INPUT RECORDS =
"""

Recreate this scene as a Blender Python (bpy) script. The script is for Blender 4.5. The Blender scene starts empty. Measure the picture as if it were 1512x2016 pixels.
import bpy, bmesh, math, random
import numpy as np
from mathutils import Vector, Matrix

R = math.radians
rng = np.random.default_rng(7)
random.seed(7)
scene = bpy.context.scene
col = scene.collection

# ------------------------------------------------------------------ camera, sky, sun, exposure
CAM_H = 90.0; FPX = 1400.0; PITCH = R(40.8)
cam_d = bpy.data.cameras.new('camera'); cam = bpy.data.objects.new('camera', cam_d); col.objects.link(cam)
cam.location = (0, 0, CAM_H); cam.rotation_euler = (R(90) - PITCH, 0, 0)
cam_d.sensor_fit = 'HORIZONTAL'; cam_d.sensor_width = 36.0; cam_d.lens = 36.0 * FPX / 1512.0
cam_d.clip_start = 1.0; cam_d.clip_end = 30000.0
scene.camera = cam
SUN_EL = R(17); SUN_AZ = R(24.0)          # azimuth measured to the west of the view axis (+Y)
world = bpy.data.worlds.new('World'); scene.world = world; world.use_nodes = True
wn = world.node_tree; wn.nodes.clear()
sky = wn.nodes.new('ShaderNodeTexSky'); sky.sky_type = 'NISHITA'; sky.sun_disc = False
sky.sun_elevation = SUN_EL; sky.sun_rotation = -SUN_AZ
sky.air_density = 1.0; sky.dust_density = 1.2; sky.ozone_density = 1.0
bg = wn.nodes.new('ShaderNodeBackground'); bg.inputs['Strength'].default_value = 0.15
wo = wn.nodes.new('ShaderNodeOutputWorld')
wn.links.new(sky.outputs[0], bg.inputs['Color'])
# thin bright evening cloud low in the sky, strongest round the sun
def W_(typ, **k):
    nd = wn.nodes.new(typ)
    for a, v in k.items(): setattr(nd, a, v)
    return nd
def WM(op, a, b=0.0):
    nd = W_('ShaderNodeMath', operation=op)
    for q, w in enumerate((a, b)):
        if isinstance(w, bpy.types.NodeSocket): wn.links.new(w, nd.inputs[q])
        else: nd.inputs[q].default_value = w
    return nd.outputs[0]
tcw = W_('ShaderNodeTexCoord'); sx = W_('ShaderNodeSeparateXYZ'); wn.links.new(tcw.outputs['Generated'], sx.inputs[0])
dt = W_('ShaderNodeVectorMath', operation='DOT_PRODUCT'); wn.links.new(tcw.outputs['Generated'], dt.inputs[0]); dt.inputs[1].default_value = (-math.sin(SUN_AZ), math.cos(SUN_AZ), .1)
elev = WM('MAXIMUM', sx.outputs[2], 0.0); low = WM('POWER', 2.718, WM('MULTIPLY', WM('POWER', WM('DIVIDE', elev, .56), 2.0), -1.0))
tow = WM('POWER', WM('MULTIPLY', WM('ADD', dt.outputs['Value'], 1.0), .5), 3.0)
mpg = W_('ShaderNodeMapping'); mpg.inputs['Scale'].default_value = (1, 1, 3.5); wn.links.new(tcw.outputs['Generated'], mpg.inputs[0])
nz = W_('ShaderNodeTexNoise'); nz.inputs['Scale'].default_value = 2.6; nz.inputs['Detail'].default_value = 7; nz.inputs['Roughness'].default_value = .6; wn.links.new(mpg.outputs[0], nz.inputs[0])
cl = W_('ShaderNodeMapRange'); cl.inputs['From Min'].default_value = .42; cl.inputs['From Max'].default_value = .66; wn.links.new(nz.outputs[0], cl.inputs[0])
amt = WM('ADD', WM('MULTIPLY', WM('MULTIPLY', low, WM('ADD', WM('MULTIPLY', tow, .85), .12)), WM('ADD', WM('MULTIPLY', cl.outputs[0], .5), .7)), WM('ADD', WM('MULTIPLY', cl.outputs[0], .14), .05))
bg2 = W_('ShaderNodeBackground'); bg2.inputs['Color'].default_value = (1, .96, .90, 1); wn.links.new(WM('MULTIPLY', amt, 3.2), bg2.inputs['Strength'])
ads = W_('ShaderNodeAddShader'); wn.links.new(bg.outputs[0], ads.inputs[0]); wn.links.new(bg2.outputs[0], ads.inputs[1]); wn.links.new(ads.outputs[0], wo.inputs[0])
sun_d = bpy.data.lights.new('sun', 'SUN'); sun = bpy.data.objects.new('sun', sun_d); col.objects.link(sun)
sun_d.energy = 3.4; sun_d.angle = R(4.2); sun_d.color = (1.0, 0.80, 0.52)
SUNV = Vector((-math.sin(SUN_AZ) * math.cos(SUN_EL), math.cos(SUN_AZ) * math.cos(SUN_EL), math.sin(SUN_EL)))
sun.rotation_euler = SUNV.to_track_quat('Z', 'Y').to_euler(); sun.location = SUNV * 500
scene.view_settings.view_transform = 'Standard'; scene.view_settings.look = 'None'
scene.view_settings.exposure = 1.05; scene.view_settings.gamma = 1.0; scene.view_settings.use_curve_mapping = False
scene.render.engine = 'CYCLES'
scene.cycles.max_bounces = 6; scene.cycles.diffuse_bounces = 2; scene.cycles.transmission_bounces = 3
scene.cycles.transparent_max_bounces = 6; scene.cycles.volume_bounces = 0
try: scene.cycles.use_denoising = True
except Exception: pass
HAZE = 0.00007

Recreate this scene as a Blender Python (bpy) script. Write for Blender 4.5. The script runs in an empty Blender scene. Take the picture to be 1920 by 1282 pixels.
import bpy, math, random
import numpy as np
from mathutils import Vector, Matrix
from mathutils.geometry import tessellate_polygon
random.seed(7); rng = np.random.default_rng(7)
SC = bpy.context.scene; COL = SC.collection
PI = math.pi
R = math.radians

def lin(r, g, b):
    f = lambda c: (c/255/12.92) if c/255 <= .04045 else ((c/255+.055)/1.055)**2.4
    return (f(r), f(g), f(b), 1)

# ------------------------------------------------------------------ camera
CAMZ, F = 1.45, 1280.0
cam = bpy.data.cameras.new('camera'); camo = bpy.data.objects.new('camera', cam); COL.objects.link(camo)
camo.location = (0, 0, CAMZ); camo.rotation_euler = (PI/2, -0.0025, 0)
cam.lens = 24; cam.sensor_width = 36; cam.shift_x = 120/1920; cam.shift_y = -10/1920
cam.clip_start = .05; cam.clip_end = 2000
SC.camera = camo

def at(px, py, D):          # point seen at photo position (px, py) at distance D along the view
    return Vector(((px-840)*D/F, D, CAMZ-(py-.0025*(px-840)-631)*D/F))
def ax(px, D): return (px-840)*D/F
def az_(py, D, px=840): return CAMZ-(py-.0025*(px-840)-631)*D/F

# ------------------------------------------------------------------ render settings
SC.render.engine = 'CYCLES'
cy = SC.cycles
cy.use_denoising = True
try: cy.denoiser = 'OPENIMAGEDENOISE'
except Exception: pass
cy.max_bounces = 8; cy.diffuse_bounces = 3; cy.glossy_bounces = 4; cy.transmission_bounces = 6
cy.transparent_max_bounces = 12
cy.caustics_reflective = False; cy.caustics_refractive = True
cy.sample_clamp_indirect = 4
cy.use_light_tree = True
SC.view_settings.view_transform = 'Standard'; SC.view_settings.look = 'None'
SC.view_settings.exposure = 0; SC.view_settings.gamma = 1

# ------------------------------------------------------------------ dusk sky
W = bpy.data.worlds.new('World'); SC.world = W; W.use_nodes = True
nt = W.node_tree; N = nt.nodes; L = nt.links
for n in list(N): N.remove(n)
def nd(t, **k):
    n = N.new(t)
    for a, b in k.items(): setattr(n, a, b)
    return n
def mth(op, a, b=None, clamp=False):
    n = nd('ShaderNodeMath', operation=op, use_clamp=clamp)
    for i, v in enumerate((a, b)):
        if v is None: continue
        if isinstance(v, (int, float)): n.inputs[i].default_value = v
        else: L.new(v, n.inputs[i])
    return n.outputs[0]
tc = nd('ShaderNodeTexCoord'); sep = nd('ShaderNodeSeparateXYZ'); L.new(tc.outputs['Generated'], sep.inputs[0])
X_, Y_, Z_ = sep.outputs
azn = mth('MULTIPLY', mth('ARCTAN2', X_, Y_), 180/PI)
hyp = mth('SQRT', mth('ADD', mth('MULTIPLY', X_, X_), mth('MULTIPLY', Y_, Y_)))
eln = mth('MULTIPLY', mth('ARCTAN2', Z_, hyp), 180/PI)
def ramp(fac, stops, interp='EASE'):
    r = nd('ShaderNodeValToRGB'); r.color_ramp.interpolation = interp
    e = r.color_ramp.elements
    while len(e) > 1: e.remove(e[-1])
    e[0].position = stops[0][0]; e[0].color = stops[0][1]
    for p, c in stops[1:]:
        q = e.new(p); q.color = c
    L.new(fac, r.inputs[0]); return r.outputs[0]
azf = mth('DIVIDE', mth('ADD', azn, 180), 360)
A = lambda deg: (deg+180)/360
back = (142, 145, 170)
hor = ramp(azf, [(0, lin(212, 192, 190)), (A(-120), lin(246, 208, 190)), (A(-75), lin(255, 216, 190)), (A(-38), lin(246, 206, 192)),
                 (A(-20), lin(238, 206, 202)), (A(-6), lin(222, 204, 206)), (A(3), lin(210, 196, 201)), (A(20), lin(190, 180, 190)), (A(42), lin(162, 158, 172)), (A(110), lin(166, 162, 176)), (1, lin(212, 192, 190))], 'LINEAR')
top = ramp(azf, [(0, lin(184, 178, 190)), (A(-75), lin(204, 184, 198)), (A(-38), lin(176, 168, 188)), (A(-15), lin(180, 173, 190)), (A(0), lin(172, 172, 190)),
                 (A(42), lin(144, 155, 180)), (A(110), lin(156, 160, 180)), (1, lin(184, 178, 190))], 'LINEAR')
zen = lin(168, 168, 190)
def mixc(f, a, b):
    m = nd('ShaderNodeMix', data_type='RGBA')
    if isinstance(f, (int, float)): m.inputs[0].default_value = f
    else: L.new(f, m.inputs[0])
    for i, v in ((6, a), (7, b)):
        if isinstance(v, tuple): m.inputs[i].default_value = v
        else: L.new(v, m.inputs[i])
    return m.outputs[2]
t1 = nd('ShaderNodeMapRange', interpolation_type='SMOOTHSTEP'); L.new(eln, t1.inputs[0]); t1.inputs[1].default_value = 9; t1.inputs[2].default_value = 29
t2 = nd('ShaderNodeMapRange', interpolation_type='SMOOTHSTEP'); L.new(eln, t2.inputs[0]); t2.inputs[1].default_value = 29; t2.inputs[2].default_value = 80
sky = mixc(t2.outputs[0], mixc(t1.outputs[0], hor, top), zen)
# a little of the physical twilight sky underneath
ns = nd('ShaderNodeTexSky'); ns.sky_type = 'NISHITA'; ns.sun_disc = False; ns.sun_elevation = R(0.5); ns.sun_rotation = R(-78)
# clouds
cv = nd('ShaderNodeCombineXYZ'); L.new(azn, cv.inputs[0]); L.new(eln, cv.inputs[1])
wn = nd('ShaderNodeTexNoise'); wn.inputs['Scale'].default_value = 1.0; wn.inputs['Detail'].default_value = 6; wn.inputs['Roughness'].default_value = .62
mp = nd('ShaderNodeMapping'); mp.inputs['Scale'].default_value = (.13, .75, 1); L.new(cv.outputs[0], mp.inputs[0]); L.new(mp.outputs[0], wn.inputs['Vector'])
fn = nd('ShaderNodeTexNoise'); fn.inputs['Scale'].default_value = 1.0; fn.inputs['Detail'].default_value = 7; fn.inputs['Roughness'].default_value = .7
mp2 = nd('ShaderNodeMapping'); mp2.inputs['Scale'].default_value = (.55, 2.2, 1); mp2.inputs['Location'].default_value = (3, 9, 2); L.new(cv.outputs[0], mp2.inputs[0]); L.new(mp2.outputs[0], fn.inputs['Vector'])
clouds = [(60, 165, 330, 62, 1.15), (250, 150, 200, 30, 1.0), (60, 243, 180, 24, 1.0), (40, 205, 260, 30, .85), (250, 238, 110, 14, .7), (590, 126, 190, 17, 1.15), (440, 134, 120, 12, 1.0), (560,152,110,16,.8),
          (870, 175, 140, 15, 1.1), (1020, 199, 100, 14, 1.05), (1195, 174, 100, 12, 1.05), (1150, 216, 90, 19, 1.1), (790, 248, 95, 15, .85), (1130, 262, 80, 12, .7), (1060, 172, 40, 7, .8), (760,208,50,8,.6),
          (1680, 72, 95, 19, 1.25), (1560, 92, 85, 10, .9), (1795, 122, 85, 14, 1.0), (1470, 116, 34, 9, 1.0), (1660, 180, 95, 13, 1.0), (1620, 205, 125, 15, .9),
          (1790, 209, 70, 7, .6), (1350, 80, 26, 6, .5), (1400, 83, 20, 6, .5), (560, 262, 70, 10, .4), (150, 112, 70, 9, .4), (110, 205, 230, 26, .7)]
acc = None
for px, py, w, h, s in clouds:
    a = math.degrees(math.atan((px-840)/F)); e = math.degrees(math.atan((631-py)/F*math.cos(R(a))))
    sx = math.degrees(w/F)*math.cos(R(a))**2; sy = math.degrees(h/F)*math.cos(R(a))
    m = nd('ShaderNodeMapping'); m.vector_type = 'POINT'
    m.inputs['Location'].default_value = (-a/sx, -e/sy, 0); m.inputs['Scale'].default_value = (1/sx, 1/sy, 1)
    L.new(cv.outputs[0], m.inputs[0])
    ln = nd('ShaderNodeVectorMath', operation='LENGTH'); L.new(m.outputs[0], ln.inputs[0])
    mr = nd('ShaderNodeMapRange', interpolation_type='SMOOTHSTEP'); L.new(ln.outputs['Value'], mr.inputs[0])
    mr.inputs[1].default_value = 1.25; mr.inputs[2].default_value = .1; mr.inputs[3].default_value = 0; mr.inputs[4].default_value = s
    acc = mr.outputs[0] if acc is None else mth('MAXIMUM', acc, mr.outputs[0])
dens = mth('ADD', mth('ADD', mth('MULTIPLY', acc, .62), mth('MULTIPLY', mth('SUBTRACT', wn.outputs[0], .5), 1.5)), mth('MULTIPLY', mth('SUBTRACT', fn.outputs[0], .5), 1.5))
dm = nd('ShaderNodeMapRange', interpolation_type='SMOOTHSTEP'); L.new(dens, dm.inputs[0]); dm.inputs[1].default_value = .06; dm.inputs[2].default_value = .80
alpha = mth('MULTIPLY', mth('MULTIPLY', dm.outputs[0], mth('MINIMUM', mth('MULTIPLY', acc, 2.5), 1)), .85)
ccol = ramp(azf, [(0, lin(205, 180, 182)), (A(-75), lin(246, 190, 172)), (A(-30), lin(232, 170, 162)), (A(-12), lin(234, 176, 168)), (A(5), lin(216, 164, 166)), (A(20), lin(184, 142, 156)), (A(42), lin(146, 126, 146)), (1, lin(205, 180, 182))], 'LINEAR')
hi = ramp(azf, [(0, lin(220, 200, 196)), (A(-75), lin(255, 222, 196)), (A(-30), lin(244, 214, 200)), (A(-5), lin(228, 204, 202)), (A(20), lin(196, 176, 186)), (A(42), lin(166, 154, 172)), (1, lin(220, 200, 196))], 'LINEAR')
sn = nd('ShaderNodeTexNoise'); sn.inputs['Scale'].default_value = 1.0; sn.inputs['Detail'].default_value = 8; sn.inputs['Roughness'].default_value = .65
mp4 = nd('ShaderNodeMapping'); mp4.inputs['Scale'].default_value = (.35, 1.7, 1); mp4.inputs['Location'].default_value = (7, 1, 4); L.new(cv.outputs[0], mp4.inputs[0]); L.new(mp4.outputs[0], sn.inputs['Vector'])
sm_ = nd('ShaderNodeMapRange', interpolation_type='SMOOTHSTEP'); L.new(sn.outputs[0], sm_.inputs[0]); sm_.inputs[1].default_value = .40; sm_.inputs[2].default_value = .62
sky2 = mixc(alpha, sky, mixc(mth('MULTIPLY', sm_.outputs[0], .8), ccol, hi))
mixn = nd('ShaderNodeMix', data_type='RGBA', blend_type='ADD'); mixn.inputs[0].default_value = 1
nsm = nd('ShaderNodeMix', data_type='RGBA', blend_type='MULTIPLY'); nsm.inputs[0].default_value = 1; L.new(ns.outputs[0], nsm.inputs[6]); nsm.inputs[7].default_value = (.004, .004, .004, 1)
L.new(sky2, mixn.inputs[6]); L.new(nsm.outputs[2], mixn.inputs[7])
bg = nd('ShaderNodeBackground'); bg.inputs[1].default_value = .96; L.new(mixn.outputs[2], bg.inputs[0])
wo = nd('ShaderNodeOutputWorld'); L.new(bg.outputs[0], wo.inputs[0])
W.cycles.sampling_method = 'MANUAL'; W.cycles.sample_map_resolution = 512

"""

SET EXERCISE = Can you write out the lines above, from the first one through the one containing "col = scene.collection", exactly as they appear and nothing more?

ANSWER TO THIS PROBLEM =
Recreate this scene as a Blender Python (bpy) script. The script is for Blender 4.5. The Blender scene starts empty. Measure the picture as if it were 1512x2016 pixels.
import bpy, bmesh, math, random
import numpy as np
from mathutils import Vector, Matrix

R = math.radians
rng = np.random.default_rng(7)
random.seed(7)
scene = bpy.context.scene
col = scene.collection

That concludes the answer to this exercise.